-- START DATA EXTRACT --

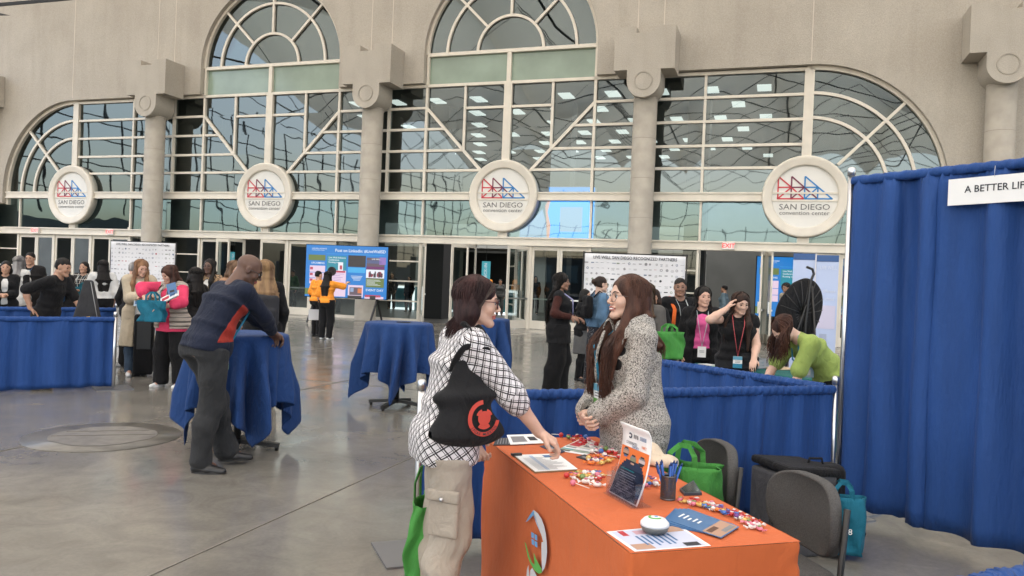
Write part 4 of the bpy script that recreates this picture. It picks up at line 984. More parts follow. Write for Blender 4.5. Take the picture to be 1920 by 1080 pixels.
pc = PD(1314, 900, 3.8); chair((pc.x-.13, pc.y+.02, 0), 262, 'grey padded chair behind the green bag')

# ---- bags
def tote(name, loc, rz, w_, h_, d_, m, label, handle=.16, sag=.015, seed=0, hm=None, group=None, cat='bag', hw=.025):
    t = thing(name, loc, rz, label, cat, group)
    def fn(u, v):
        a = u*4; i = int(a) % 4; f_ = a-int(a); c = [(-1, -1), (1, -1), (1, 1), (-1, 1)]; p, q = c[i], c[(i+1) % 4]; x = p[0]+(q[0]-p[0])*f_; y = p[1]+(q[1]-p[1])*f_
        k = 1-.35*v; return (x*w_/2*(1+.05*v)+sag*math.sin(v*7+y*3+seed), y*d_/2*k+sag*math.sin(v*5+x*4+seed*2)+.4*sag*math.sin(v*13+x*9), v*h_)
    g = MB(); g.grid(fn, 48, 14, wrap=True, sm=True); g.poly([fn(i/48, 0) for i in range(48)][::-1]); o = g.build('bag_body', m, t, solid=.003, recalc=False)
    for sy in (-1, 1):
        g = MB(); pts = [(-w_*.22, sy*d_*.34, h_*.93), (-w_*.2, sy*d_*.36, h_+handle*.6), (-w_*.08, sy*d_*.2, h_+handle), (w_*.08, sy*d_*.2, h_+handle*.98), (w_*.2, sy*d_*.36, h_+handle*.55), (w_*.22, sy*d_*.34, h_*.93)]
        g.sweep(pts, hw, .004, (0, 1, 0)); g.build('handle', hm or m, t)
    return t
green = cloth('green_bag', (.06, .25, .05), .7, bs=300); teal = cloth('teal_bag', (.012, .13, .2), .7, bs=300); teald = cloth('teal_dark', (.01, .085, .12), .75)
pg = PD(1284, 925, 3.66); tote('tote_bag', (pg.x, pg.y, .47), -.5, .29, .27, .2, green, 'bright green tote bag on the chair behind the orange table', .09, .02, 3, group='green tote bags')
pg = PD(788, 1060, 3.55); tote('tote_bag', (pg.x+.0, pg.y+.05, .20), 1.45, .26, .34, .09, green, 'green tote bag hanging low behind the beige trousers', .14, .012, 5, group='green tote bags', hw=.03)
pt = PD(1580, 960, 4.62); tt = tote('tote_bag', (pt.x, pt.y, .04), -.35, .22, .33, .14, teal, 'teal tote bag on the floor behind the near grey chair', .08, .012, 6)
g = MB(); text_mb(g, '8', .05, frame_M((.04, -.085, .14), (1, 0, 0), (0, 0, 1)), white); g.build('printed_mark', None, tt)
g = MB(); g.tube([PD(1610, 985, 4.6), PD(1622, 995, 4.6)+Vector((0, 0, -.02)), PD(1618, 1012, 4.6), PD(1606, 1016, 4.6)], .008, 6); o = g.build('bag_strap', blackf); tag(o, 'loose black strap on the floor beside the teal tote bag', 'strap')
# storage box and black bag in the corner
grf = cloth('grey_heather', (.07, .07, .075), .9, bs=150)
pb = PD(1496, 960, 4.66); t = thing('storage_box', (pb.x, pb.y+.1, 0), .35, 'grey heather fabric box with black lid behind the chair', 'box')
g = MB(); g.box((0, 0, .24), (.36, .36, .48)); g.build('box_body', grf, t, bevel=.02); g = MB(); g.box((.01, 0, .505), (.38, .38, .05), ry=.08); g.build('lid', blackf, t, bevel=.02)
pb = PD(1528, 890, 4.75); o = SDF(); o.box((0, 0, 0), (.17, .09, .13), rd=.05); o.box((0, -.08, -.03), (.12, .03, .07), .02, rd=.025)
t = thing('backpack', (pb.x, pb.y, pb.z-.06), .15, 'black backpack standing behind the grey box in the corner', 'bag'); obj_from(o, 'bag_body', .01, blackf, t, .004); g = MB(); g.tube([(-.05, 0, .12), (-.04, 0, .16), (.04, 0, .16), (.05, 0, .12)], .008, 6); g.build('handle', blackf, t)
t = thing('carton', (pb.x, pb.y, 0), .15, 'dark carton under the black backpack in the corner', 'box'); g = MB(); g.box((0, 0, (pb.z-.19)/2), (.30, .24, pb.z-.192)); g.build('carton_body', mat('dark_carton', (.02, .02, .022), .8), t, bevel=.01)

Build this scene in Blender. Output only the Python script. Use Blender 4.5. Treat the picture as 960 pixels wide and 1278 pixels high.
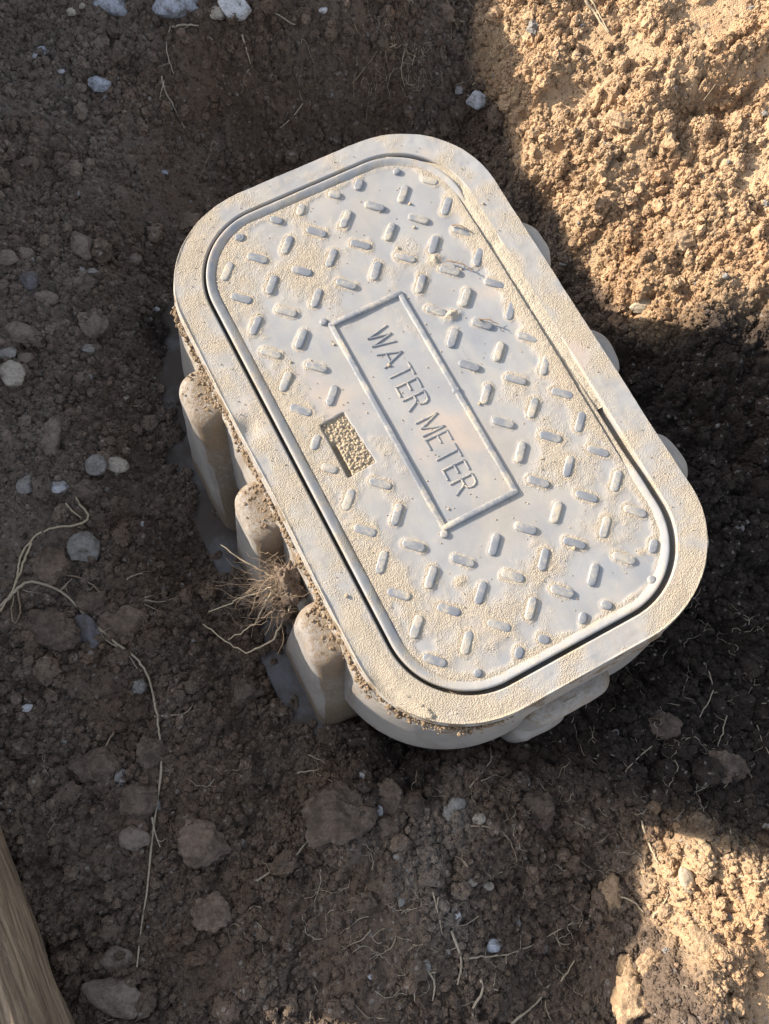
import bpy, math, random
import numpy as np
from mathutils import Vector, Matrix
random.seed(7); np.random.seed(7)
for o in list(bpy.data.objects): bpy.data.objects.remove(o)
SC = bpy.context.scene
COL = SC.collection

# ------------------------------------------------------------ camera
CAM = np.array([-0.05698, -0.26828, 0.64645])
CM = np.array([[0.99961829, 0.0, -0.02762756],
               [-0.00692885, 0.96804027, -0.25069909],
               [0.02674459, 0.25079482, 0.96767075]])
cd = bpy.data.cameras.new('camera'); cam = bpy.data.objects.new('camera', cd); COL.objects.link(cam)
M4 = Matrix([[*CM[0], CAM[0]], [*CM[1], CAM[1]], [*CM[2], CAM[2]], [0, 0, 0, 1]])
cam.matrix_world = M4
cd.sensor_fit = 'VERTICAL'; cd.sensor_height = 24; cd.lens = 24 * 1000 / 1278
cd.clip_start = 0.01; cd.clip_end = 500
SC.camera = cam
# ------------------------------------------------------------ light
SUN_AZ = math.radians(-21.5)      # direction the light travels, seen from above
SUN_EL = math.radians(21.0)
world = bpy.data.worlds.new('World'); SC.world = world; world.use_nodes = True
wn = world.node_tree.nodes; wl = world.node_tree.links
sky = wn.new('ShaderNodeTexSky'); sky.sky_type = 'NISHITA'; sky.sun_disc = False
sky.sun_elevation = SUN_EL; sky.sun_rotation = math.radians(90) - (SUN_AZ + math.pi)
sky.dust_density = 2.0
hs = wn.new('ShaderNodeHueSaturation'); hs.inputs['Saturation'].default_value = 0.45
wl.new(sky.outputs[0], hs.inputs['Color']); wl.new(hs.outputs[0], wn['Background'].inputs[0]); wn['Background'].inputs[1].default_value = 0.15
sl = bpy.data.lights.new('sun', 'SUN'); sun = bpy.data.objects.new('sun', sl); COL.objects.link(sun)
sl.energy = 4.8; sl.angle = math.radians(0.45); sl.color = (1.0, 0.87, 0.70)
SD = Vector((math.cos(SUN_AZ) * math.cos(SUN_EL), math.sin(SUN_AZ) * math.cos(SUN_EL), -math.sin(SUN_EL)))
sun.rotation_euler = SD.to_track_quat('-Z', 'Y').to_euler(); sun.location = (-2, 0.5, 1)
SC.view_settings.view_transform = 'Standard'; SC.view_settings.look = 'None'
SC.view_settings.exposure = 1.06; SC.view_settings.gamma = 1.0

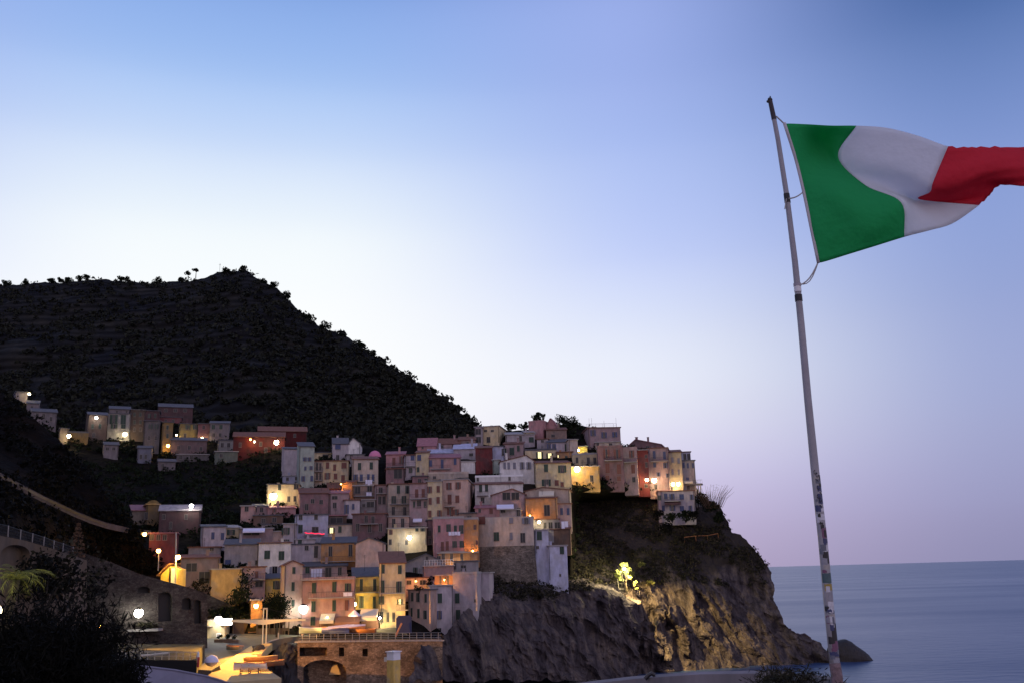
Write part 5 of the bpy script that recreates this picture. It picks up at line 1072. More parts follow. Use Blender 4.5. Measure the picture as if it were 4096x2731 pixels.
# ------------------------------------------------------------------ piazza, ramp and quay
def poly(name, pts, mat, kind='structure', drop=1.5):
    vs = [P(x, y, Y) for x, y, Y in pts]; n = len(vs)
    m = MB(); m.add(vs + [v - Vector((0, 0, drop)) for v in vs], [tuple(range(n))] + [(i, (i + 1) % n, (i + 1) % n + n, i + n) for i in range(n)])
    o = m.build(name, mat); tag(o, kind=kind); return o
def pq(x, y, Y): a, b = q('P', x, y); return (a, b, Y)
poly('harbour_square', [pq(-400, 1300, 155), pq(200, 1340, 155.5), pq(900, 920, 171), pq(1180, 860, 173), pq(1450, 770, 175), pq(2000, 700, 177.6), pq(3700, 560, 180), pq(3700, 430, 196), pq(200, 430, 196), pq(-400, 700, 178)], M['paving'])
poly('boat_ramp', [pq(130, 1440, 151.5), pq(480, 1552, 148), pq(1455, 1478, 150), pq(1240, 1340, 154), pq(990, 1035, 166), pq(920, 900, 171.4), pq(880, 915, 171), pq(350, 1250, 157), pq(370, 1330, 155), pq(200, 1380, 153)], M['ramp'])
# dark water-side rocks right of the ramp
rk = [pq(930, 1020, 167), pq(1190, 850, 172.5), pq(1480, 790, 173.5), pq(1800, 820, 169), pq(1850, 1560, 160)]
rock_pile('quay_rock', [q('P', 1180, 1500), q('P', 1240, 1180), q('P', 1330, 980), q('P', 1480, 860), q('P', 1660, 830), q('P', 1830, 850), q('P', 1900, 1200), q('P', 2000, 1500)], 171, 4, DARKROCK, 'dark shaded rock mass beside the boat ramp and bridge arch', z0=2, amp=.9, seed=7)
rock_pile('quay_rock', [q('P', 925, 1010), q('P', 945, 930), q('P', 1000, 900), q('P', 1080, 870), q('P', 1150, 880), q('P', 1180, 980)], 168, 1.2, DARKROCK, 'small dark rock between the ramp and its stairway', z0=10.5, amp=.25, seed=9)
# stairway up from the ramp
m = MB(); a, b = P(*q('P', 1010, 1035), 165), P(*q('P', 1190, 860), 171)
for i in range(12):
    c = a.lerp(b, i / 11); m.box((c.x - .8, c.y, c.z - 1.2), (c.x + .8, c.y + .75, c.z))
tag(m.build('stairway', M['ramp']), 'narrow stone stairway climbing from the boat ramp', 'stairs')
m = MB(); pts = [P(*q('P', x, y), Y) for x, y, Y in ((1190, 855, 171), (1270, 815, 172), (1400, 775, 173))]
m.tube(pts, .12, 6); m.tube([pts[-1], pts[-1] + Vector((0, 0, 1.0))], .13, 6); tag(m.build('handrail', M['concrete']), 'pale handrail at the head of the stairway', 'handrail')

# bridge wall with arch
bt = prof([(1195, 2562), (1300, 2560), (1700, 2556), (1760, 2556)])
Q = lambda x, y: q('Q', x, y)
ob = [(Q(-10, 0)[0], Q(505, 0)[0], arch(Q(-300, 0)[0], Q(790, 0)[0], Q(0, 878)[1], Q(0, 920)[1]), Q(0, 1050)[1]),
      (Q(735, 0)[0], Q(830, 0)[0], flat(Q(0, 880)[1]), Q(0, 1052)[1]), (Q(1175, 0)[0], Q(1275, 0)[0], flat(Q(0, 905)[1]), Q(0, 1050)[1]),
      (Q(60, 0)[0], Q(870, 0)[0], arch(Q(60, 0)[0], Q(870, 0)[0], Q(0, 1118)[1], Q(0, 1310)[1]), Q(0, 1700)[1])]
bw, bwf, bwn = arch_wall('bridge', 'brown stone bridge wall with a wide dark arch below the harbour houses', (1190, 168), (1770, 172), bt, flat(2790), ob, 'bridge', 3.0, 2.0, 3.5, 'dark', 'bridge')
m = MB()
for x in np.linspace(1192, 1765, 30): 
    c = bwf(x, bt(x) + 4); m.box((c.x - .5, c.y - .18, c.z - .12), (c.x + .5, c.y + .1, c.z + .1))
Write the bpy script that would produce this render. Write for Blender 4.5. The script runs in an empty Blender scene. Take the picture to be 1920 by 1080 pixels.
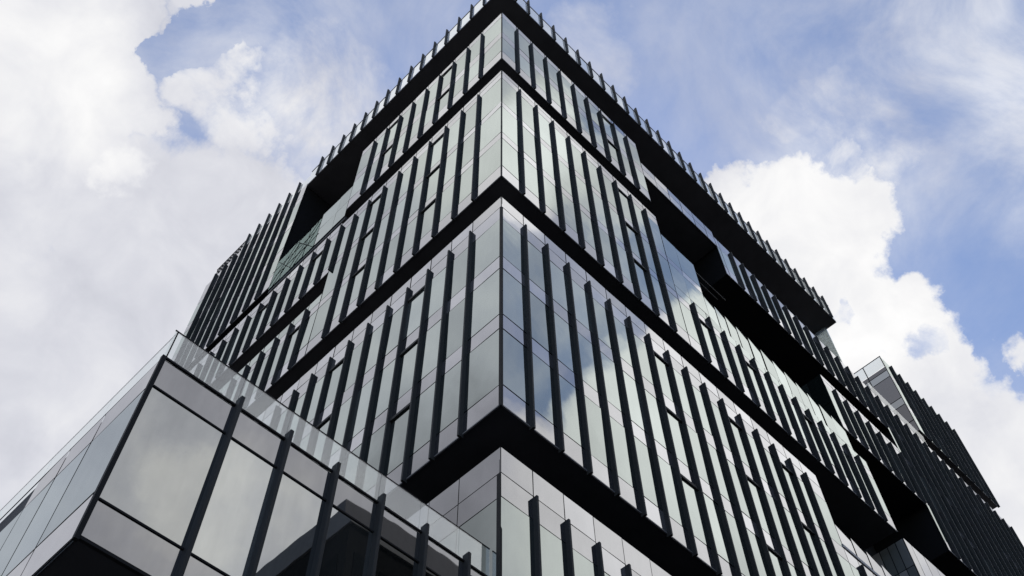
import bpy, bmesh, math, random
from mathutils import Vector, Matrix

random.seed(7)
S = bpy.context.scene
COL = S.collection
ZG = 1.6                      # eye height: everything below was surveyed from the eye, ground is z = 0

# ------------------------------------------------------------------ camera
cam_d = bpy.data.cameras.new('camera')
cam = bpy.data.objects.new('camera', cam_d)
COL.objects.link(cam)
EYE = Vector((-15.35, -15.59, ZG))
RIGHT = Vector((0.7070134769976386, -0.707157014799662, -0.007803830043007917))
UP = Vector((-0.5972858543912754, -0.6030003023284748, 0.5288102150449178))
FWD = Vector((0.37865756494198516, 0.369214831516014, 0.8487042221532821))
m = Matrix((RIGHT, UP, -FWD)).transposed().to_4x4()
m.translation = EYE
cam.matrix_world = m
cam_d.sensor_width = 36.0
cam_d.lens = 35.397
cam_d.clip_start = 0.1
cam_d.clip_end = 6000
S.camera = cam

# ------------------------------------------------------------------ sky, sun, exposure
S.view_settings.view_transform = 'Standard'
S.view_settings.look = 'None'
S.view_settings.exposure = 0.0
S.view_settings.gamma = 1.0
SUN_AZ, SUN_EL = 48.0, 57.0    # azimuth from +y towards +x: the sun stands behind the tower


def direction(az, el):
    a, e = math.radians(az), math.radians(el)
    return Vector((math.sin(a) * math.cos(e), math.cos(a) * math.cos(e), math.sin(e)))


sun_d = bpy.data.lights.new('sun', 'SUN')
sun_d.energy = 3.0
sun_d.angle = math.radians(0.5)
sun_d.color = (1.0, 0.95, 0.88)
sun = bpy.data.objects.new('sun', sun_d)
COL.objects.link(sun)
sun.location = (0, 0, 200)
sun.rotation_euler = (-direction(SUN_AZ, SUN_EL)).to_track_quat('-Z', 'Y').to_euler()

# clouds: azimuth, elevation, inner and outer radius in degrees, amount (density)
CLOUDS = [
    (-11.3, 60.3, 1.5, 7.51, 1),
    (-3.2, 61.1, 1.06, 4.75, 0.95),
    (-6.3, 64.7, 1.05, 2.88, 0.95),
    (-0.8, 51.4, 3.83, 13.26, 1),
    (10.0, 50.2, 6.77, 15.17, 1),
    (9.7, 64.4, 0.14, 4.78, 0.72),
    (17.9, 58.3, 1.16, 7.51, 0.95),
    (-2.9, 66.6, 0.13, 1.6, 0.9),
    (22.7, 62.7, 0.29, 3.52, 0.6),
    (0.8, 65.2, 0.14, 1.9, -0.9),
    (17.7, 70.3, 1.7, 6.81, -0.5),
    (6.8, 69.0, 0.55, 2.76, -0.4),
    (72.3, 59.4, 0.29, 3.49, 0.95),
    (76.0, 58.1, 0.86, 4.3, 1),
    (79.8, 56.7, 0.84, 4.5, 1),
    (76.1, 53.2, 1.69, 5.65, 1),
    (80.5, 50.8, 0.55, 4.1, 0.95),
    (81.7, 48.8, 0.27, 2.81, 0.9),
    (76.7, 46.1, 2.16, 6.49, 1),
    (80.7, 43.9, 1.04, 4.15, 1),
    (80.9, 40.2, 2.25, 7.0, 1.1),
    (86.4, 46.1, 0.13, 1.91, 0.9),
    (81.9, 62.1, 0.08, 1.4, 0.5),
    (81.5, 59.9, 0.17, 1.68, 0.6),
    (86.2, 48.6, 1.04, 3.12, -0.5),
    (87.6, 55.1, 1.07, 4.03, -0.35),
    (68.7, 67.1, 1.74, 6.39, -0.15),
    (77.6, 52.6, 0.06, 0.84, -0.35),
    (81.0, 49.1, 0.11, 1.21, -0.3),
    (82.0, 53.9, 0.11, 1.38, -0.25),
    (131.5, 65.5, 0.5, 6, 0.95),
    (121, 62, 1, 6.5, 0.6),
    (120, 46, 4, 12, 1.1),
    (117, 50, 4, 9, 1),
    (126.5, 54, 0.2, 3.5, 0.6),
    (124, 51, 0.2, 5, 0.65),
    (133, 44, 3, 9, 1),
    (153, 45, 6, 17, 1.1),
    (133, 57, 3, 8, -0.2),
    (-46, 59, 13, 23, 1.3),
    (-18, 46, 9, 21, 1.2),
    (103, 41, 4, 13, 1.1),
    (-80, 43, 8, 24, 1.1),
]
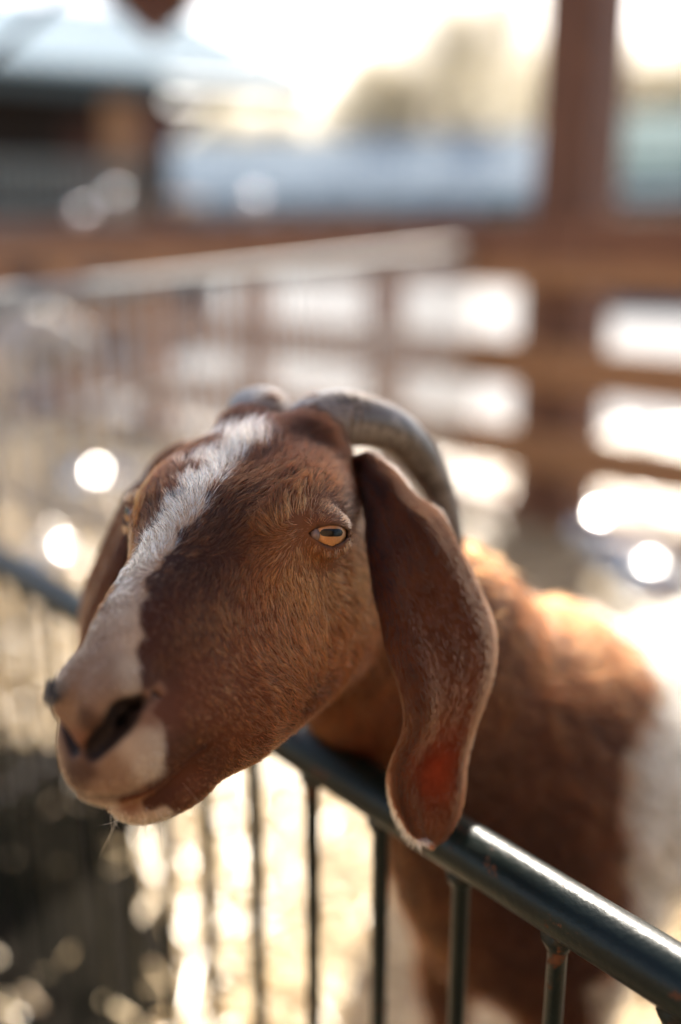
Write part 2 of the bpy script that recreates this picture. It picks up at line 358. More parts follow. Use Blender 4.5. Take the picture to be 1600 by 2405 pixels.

-- END DATA EXTRACT --

As listed above, the lines from the line with "z0=10.5, amp=.25, seed=9)" to the line with "m.tube(pts, .12, 6);" are to be echoed exactly, with both ends included and nothing added.

■ **THE OUTPUT**
rock_pile('quay_rock', [q('P', 925, 1010), q('P', 945, 930), q('P', 1000, 900), q('P', 1080, 870), q('P', 1150, 880), q('P', 1180, 980)], 168, 1.2, DARKROCK, 'small dark rock between the ramp and its stairway', z0=10.5, amp=.25, seed=9)
# stairway up from the ramp
m = MB(); a, b = P(*q('P', 1010, 1035), 165), P(*q('P', 1190, 860), 171)
for i in range(12):
    c = a.lerp(b, i / 11); m.box((c.x - .8, c.y, c.z - 1.2), (c.x + .8, c.y + .75, c.z))
tag(m.build('stairway', M['ramp']), 'narrow stone stairway climbing from the boat ramp', 'stairs')
m = MB(); pts = [P(*q('P', x, y), Y) for x, y, Y in ((1190, 855, 171), (1270, 815, 172), (1400, 775, 173))]
m.tube(pts, .12, 6); m.tube([pts[-1], pts[-1] + Vector((0, 0, 1.0))], .13, 6); tag(m.build('handrail', M['concrete']), 'pale handrail at the head of the stairway', 'handrail')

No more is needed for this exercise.